Late last year, Chase issued a statement declaring that she would no longer caucus with the Republican Party of Virginia because she said she doesn't support Sen. Tommy Norment's continued leadership of the caucus following Republicans' election losses in 2019.

That came after the month before, in which the Chesterfield County Republican Committee kicked Chase out of their local party over accusations she publicly supported an independent sheriff candidate running against a Republican nominee.

Chase said the feud began with the Republican sheriff candidate, who did not endorse her campaign, and claimed it all began with a much-publicized dispute she had with a Capitol Police officer in Richmond.

Chase apologized after that incident, saying she was sorry for losing her temper when a officer denied her access to a secure parking area near the Capitol.

Republicans have not won a statewide election in Virginia in more than a decade and the state's fast growing suburbs and urban areas tilt Democratic.

Chase said she believes she can reverse the string of GOP losses by increasing turnout among disaffected conservatives.
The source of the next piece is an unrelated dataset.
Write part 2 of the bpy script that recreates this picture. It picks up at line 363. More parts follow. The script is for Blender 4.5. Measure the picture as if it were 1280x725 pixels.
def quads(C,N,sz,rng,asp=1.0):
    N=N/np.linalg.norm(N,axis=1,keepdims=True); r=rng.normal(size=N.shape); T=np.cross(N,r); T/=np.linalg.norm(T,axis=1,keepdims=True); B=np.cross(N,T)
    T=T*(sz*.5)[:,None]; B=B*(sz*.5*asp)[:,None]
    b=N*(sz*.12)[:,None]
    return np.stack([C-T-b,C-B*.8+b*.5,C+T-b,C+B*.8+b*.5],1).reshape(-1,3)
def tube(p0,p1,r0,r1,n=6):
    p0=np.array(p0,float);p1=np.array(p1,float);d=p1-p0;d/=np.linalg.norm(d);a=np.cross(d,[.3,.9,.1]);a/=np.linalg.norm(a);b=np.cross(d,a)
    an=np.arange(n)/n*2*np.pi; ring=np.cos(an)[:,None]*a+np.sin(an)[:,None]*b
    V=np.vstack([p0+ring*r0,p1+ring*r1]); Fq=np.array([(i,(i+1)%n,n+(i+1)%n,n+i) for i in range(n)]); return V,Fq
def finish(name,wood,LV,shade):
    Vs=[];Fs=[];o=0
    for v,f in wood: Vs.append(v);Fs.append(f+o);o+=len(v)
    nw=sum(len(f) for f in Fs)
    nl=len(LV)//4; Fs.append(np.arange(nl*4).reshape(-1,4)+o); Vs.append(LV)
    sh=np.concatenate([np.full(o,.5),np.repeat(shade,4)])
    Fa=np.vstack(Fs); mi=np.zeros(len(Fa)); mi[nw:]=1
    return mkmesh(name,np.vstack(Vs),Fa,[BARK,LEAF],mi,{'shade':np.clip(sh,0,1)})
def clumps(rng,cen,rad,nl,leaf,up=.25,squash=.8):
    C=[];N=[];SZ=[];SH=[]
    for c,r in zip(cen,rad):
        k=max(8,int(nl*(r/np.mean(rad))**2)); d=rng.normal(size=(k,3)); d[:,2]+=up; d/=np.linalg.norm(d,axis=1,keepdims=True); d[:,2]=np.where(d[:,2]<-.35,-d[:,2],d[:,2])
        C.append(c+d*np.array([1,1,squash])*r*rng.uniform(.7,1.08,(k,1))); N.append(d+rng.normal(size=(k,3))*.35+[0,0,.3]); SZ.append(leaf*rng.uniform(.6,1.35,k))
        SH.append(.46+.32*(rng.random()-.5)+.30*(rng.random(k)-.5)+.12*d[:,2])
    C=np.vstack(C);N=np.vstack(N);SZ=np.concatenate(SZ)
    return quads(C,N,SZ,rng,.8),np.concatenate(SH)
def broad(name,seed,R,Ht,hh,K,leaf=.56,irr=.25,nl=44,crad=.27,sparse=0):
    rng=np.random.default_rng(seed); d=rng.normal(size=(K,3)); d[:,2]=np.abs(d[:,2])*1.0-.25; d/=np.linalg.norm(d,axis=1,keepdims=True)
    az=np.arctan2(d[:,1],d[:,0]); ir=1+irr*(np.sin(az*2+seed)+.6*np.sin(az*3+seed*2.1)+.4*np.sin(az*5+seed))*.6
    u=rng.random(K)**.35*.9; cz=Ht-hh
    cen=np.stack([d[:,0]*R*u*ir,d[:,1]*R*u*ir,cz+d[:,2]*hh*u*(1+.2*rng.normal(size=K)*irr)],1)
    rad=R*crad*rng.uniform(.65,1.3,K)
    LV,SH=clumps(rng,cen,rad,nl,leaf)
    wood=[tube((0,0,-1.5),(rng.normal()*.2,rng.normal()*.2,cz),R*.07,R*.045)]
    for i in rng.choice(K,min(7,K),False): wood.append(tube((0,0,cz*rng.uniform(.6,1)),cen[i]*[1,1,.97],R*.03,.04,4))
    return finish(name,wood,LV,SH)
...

She also left open the possibility she could run as an independent if she doesn't win the GOP nomination.

“People are tired of weak-kneed Republicans that get in there and moderate to the middle,” she said.

Her comments echoed the approach taken in 2018 by Republican U.S. Senate candidate Corey Stewart, who lost to U.S. Sen. Tim Kaine by 16 percentage points.

Chase has long been an outspoken gun supporter and used to openly carry a gun on the Senate floor and in committee hearings. A new Democrat majority at the General Assembly has banned guns in the Capitol this year and have passed number of gun-control measures this year.

“People look at me and they say you know what, this girl’s got some brass balls," said Chase.

In the state senate, Chase represents parts of Chesterfield County, as well as Colonial Heights and Amelia County.

“Virginians will not be controlled by the government but rather that government be controlled by the people,” said Chase.

In her speech, the Republican took aim at proposed increases to the state minimum wage, abortion law rollbacks and increased gun legislation.

“Amanda Chase is the chosen one and the Republican Party needs to back her up," said supporter Troy Carter. "They need to get behind her.”

Carter, who lives south of Richmond, said candidates like Chase are listening to rural parts of the commonwealth.

"We’re not happy. We’re not happy with the ways things are going. We’re not happy that they’re shoving things down our throat,” said Carter.

At her announcement Monday, Chase took questions from reporters and supporters. The closing question came from a supporter, who asked which country is the best in the world.

The crowd chanted “U.S.A.!" and then, with the same cadence: “Governor Chase.”

Chase will seek the Republican nomination during the party’s convention in May. If she doesn’t get it, Chase told supporters she will run as an independent.

“The challenge that Republicans who run for governor have made is they like to moderate to the middle. I’m not doing that. I’m doubling down because I feel like people are tired of weak-kneed Republicans that get in there and moderate to the middle,” said Chase.

If elected, Chase would become Virginia’s first female governor. Meanwhile, the Democratic Party of Virginia released a statement saying in part, “Virginia Republicans love nominating out of touch extremists for statewide offices, and Amanda Chase definitely fits the bill.”